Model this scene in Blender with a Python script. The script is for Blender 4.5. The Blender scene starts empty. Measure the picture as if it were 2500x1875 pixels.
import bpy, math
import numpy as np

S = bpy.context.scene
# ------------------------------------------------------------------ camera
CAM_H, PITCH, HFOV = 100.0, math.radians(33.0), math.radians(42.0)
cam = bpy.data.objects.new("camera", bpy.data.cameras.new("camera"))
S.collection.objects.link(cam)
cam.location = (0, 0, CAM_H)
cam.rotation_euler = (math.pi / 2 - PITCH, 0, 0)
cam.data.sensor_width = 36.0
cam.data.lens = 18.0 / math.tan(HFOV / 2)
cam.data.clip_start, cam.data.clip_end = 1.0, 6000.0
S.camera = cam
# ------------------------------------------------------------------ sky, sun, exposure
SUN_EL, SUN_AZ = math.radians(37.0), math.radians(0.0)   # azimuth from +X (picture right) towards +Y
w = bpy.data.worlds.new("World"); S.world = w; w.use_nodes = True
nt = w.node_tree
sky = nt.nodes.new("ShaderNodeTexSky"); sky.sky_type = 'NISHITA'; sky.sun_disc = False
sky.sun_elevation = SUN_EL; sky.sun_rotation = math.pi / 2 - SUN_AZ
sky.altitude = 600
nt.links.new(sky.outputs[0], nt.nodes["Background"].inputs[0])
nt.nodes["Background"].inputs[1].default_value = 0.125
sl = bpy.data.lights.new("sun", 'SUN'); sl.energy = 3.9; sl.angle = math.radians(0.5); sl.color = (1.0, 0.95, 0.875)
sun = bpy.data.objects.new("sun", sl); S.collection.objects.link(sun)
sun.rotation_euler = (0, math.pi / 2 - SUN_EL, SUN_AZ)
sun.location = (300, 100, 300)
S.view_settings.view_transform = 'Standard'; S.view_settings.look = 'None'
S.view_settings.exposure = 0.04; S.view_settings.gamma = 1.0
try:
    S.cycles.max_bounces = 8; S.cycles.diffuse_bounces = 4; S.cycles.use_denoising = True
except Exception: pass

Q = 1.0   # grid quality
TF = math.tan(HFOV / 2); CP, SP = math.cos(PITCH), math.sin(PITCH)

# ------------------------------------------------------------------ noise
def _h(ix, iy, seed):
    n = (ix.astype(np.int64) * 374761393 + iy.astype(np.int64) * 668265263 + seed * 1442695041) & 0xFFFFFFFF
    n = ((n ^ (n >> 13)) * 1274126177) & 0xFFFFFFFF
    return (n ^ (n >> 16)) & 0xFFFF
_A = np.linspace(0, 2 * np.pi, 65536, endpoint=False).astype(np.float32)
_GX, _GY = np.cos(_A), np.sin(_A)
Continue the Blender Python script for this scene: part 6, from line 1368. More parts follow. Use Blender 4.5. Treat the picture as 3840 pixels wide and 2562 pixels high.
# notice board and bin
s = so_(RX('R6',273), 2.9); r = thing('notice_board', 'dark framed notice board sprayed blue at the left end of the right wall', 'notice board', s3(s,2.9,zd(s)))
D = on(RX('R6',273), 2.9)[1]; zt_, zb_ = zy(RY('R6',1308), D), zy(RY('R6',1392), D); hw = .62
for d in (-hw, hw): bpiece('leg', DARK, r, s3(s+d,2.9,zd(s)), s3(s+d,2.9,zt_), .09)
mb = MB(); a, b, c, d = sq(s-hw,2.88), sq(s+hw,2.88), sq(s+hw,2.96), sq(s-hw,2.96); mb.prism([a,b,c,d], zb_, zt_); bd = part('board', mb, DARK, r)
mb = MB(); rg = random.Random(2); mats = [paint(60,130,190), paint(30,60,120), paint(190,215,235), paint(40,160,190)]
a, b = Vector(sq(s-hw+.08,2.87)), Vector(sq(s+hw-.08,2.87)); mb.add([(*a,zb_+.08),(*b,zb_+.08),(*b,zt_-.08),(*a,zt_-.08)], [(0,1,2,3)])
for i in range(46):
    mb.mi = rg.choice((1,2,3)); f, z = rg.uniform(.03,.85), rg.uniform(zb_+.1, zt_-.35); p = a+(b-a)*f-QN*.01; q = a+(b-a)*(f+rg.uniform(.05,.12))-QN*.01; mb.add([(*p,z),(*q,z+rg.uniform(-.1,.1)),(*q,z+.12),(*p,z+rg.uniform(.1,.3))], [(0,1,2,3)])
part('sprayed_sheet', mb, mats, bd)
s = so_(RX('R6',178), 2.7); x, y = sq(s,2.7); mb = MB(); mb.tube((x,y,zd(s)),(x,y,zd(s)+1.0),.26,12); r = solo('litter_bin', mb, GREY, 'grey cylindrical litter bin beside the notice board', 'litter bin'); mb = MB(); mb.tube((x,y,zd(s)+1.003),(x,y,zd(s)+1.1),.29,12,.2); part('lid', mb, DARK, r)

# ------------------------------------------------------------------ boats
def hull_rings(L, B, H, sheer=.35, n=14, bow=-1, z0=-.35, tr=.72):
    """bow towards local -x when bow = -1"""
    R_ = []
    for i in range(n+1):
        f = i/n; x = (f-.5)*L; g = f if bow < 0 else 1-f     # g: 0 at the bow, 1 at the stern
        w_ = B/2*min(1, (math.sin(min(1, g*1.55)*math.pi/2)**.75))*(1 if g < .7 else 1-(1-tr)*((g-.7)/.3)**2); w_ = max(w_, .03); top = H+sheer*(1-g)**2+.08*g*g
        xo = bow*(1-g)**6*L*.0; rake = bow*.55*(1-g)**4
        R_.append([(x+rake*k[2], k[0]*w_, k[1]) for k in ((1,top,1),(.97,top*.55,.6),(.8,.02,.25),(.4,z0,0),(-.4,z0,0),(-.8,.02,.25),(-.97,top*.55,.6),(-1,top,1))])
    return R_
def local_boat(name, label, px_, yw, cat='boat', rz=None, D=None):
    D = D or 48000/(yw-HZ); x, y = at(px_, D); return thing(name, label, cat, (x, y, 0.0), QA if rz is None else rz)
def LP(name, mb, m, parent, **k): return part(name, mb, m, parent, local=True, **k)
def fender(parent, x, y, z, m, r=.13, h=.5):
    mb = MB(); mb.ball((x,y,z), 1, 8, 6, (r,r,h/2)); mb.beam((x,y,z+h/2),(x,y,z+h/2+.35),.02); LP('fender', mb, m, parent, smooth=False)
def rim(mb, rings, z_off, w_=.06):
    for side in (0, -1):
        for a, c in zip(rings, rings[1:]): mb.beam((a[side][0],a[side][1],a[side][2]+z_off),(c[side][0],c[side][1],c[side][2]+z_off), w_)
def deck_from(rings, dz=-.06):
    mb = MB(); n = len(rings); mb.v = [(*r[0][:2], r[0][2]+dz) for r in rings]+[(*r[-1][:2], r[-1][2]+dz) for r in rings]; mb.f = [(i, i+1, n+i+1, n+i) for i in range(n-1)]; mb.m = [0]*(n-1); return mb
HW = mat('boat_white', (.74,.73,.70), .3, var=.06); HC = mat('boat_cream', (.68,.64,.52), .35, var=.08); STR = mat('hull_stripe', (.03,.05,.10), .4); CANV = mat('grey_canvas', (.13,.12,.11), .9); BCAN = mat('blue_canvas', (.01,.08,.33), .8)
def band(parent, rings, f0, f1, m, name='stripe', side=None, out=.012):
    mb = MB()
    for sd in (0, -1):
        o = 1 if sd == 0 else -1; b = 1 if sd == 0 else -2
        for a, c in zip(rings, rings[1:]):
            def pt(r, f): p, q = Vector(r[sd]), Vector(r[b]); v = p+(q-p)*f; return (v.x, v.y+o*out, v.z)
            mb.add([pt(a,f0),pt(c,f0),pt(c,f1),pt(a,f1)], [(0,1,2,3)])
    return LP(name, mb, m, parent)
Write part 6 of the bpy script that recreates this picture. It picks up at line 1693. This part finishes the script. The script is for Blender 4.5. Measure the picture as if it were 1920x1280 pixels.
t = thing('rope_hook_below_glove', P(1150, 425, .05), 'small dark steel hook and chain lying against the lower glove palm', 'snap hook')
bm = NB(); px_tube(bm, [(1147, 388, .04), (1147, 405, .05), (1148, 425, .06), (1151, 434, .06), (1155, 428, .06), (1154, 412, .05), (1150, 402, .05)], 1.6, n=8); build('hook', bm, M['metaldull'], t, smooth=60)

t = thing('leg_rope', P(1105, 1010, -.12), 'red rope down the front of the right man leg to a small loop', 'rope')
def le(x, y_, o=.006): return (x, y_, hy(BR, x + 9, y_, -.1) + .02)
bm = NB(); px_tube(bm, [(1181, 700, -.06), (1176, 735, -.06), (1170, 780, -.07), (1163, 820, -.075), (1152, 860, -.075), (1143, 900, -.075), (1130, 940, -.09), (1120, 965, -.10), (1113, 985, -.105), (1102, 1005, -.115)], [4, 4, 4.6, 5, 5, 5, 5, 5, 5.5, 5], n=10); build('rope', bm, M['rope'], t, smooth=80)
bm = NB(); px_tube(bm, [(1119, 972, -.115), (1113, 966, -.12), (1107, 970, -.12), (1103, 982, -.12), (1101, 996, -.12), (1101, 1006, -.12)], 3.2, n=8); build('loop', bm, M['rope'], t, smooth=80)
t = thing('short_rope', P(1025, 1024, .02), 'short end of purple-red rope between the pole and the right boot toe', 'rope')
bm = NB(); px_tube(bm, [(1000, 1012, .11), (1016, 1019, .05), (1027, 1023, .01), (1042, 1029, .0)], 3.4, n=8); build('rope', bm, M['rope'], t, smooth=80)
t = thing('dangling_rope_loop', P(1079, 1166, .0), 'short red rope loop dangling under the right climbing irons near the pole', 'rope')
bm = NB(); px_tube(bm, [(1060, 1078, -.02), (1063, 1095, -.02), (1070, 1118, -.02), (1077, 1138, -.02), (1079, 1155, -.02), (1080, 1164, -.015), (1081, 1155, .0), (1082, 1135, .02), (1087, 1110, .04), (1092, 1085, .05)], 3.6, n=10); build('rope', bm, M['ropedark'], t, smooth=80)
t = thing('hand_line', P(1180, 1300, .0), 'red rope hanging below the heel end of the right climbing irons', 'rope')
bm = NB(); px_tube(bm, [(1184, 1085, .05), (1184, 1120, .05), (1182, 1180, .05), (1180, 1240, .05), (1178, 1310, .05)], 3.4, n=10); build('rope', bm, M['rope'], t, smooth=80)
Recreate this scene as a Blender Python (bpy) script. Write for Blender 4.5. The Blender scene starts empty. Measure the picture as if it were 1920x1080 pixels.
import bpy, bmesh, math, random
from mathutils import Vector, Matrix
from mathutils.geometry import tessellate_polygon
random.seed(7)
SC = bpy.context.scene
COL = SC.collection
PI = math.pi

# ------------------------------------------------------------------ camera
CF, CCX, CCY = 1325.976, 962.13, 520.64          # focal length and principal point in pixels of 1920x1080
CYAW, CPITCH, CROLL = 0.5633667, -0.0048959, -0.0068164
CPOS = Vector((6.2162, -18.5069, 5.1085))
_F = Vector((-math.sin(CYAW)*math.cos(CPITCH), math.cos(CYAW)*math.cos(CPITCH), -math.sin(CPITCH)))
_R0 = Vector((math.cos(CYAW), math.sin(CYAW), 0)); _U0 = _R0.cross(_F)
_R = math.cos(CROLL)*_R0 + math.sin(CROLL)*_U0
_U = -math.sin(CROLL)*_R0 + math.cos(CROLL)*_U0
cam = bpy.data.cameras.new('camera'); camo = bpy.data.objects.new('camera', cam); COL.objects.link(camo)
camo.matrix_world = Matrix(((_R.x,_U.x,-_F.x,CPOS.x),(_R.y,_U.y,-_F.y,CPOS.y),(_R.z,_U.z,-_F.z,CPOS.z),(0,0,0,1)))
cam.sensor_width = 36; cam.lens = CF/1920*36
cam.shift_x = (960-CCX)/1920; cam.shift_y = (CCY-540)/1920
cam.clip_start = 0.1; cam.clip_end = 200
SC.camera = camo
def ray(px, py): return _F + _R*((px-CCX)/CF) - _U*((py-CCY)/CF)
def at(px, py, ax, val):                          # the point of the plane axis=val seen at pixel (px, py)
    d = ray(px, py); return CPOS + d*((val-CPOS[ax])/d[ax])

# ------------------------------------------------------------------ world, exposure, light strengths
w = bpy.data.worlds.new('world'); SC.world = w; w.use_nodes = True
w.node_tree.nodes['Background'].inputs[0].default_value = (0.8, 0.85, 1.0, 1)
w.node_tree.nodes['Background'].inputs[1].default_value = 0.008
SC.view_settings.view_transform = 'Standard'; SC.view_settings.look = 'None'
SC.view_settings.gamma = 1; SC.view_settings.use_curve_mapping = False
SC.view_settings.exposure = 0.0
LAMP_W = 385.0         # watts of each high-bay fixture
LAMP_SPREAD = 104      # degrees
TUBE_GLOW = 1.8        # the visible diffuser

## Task
Using the data above, restate word for word the lines from its opening line through the line that contains "import numpy as np", and no more.

## Result for this task
Model this scene in Blender with a Python script. The script is for Blender 4.5. The Blender scene starts empty. Measure the picture as if it were 2500x1875 pixels.
import bpy, math
import numpy as np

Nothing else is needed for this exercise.